IMF revises Gulf growth forecast upward as OPEC+ cuts ease and regional demand strengthens

22 October 2025

The International Monetary Fund (IMF) has revised its economic outlook for the Gulf Cooperation Council (GCC), forecasting stronger growth through 2025 and 2026 as oil production rises and non-oil sectors continue to expand. The findings, published in the IMF’s October 2025 Regional Economic Outlook and summarised by Kamco Invest, point to broad-based resilience across Middle Eastern economies despite global trade disruptions and ongoing geopolitical uncertainty.

The IMF now expects GCC real GDP growth to reach 3.9% in 2025, an increase of 0.9 percentage points from its May projection, and 4.3% in 2026, with all six member states receiving upgrades. Oil GDP is forecast to grow by 4.2% in 2025, up from 1.7% previously, as OPEC+ producers unwind voluntary output cuts earlier than anticipated. Non-oil GDP growth is projected at 3.8% in 2025 and 3.6% in 2026, driven by ongoing diversification programmes and private-sector expansion.

The report notes that GCC economies have so far avoided significant fallout from U.S. tariffs and global supply-chain disruptions.

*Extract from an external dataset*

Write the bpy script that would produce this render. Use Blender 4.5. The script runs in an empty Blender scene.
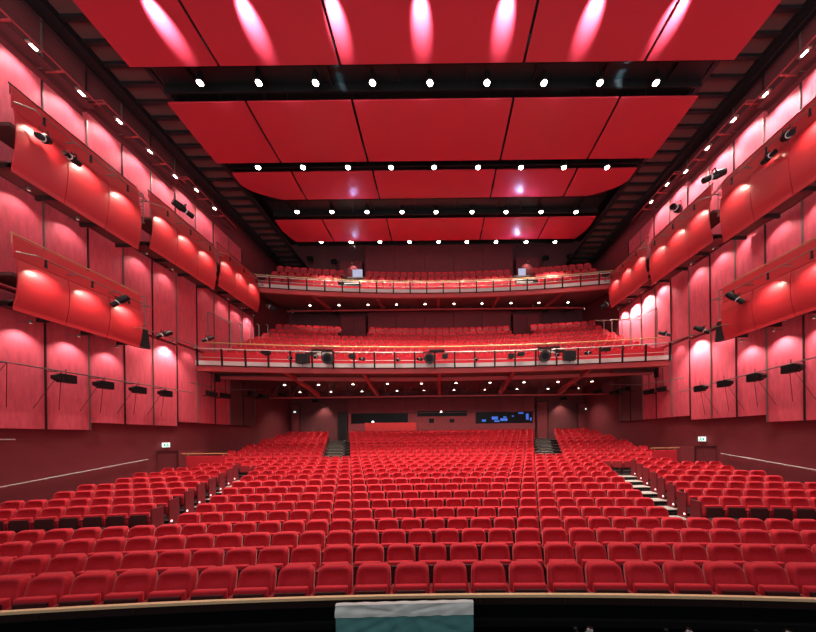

Domestic demand, fuelled by government investment in infrastructure, tourism, and technology, has helped cushion the region against external shocks. The UAE is expected to lead Gulf growth in 2025 at 4.8%, followed by Saudi Arabia at 4.0% and Kuwait at 2.6%.

Oil markets remain central to the regional outlook. The removal of OPEC+ voluntary production cuts — amounting to roughly 2.2 million barrels per day introduced in late 2023 — added close to one million barrels per day of GCC output between February and June 2025. The IMF warns, however, that a faster-than-expected supply rebound could pressure prices below the current baseline of USD 69 per barrel for 2025 and USD 66 per barrel for 2026.

Inflation across the GCC is forecast to remain subdued, averaging 1.7% in 2025 and 2.0% in 2026, well below central bank targets. This compares with double-digit inflation across parts of the wider MENA region, where energy and food costs remain elevated.

Fiscal conditions are also improving. The IMF now projects the GCC to post a fiscal surplus of 0.8% of GDP in 2025 and 0.9% in 2026, reversing earlier expectations of a small deficit. The region’s current account surplus has been revised up to 4.9% of GDP for 2025 and 4.3% for 2026, reflecting firmer oil receipts and restrained spending. Kuwait is set to record the highest surplus at 26.5% of GDP, followed by the UAE at 13.2%.

Globally, the IMF foresees growth in 2025 remaining below pre-tariff averages, with continued headwinds from trade barriers and financial-market volatility. The Fund warns that a sudden tightening of global financial conditions could undermine household wealth and consumption, posing a risk to the otherwise stable regional outlook.

For MENA oil importers, lower energy prices, tourism recovery, and steady remittance inflows are expected to support moderate expansion. Overall, the IMF upgraded the MENA region’s growth forecast to 3.3% for 2025 and 3.7% for 2026, emphasising that resilience across both oil exporters and importers remains the defining feature of the region’s economic recovery.